BY Robert BellPublished Nov 1, 2010

When a film has a lot of mealy exposition and repetitive travelling or location proximity establishing, it will employ an elliptical editing style with non-diegetic voiceovers to truncate two lifeless scenes with dual-purpose vitality. If used, most filmmakers will toss it in once or twice in an effort to keep things energized in between set pieces or plot points. In Jonah Hex, they use this technique approximately 15 times, which, when you consider that this comic book adaptation is only 80 minutes in length, takes up the bulk of the story, making the entire thing seem more like a really long, repetitive trailer than an actual movie. Amidst this array of droning, forgettable footage, we learn that Jonah Hex (Josh Brolin) got his distinctive facial scar from politically confused villain Quentin Turnbull (John Malkovich) after being forced to watch his wife and children die in a fire. Years later, when Turnbull decides to wreak havoc on innocent citizens in an effort to create generalized anarchy, President Grant (Aidan Quinn) hires the reluctant Hex to put a stop to it. Incidentally, Hex can talk to dead people and occasionally uses a whore named Lilah (Megan Fox) as a personal depository. While talking like a cross between Bubba Blue and Sling Blade, our cowboy antihero travels from town-to-town, occasionally shooting people with creative weaponry, while Turnbull blows shit up. No actual characterization occurs and no plot emerges beyond the obvious track-and-kill scenario.

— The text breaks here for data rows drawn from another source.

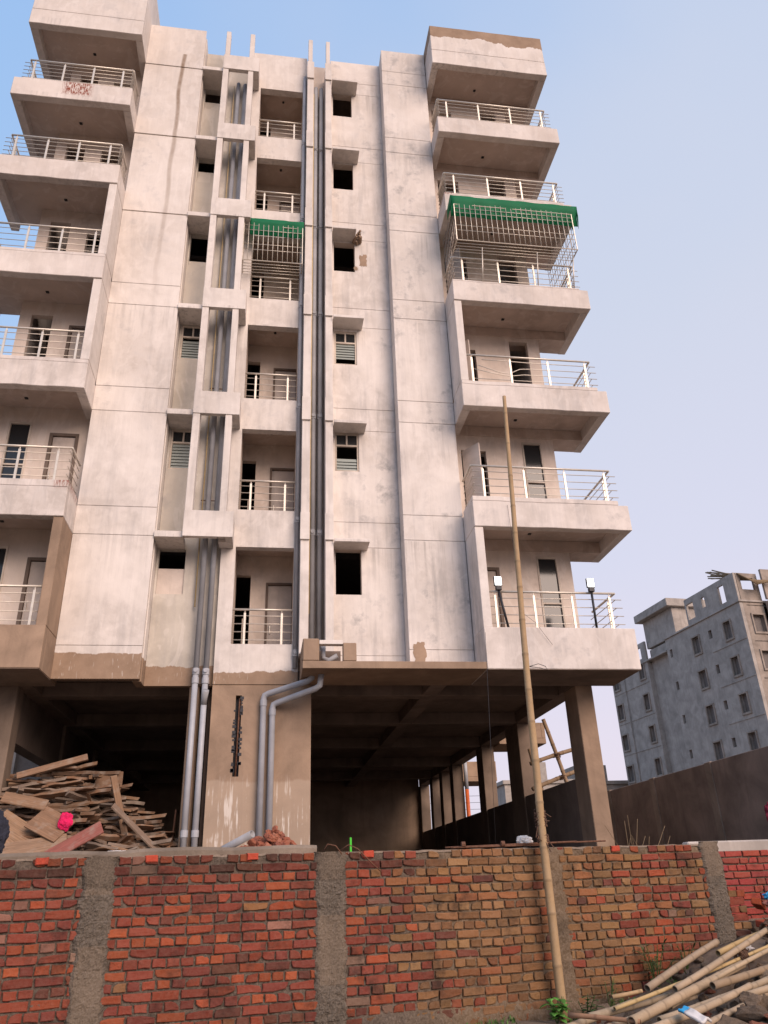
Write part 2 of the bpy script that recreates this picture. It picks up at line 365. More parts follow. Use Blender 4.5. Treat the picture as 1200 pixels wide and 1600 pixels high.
# ================================================================ ground
YARD = .36                      # made-up ground behind the brick wall, measured from the eye
def wallY(x): return 8.4 + .21*x
def ground_h(x, y):
    w = wallY(x)
    t = max(0, min(1, (x-3.2)/2.6)); t = t*t*(3-2*t)
    t2 = max(0, min(1, (x-6.0)/4.0))
    dist = max(0, w-y); fall = max(0, 1-dist/5.5)
    h = -1.29 + .62*t*fall**.7 + .35*t2*fall
    h += .05*noise.noise((x*1.3, y*1.3, 0)) + .025*noise.noise((x*5, y*5, 3))
    if x > 4.5: h += .05*noise.noise((x*3, y*3, 7))
    if dist == 0 and x < 5.45: return -1.29
    if dist == 0 : h = -1.29 + .62*t + .35*t2 + min(.5, (y-w)*.22) + .05*noise.noise((x*3, y*3, 7))
    if x > 5.5 and y > w: h = min(h, -.42+.1*noise.noise((x*2, y*2, 4)))
    return h
g = MB(); xs = [-600, -200, -60, -20, -10] + [-6+.12*i for i in range(0, 142)] + [12.5, 16, 30, 80, 250, 600]
ys = [-300, -80, -20, -6, -2] + [0+.25*i for i in range(0, 20)] + [5+.1*i for i in range(0, 56)] + [12, 16, 22, 40, 80, 200, 700]
for y in ys:
    for x in xs:
        inside = -7 < x < 12 and -3 < y < 10.6
        g.v.append((x, y, ground_h(x, y) if inside else -1.29)); g.t.append((1, 1, 1))
nx = len(xs)
for j in range(len(ys)-1):
    for i in range(nx-1): g.f.append((j*nx+i, j*nx+i+1, (j+1)*nx+i+1, (j+1)*nx+i))
struct(g.build('ground', 'earth', smooth=True))
# raised yard the building stands on: a block of fill right behind the brick wall
yd = MB()
p = [(-14, wallY(-14)+.26), (5.4, wallY(5.4)+.26), (5.5, 11.2), (9.8, 11.25), (9.8, 60), (-14, 60)]
n_ = len(p)
yd.add([(x, y, -1.4) for x, y in p] + [(x, y, .12) for x, y in p], [tuple(range(n_))[::-1], tuple(range(n_, 2*n_))] + [(i, (i+1) % n_, n_+(i+1) % n_, n_+i) for i in range(n_)])
struct(yd.build('yard', 'earth'))
ap = MB(); N = 60                # concrete apron with a broken edge along the top of the wall
for i in range(N+1):
    x = -8 + i*(8.55/N); y = wallY(x)+.10
    zt = .385 + .012*noise.noise((x*2, 0, 0)) + .008*noise.noise((x*9, 0, 0)) + (-.02 if x < -1.3 else 0)
    yo = .03*noise.noise((x*4, 5, 0))
    for q in ((y+yo, .14), (y+yo+.01*noise.noise((x*15, 2, 0)), zt-.03), (y+.03+yo, zt), (15.75, YARD+.03), (15.75, .1)):
        ap.v.append((x, q[0], q[1])); ap.t.append((1, 1, 1))
for i in range(N):
    for j in range(4): ap.f.append((i*5+j, (i+1)*5+j, (i+1)*5+j+1, i*5+j+1))
struct(ap.build('concrete_apron', 'plinth'))
struct(box('parking_floor', 'cement_d', None, -6.3, 7.0, 15.76, 34.6, .13, YARD, 0))

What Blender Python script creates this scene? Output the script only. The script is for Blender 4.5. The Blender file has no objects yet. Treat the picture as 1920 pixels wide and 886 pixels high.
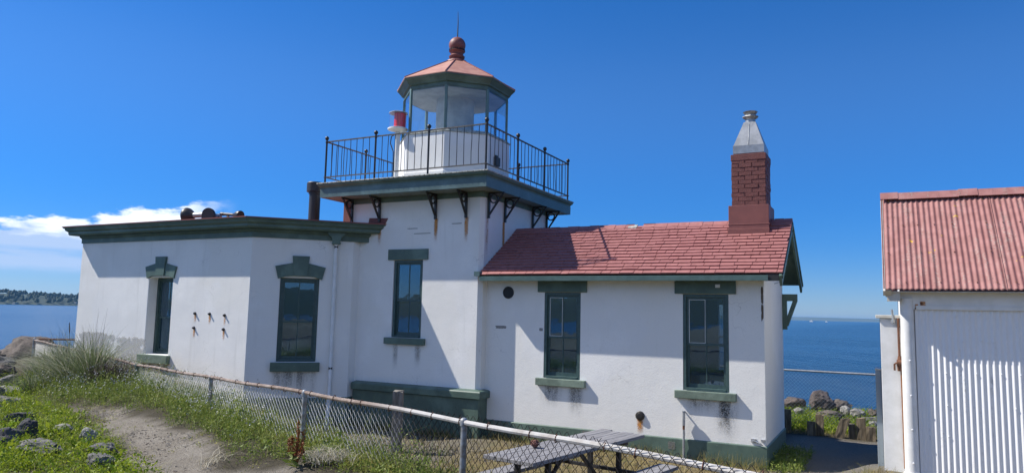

Beyond the loud, but surprisingly flat, action sequences, a great deal of energy is expended in building up the various kills, whether they are gunshots to the head, decapitations or mutilation by wild animal. But since the film was awkwardly cut for a PG-13 rating, even this fails, since these scenes always cut away just before the actual kill, often without any sense of grace or transition. One can only assume that this came from constant re-edits, tweaking and generalized production apathy. The Blu-Ray comes with a picture-in-picture supplement, with discussions about the original comic and actor interviews, where Malkovich unenthusiastically points out that the script needed some reworking. There is also a separate featurette on "The Inside Story of Jonah Hex," which rehashes much of the picture-in-picture information relating to the comic origins.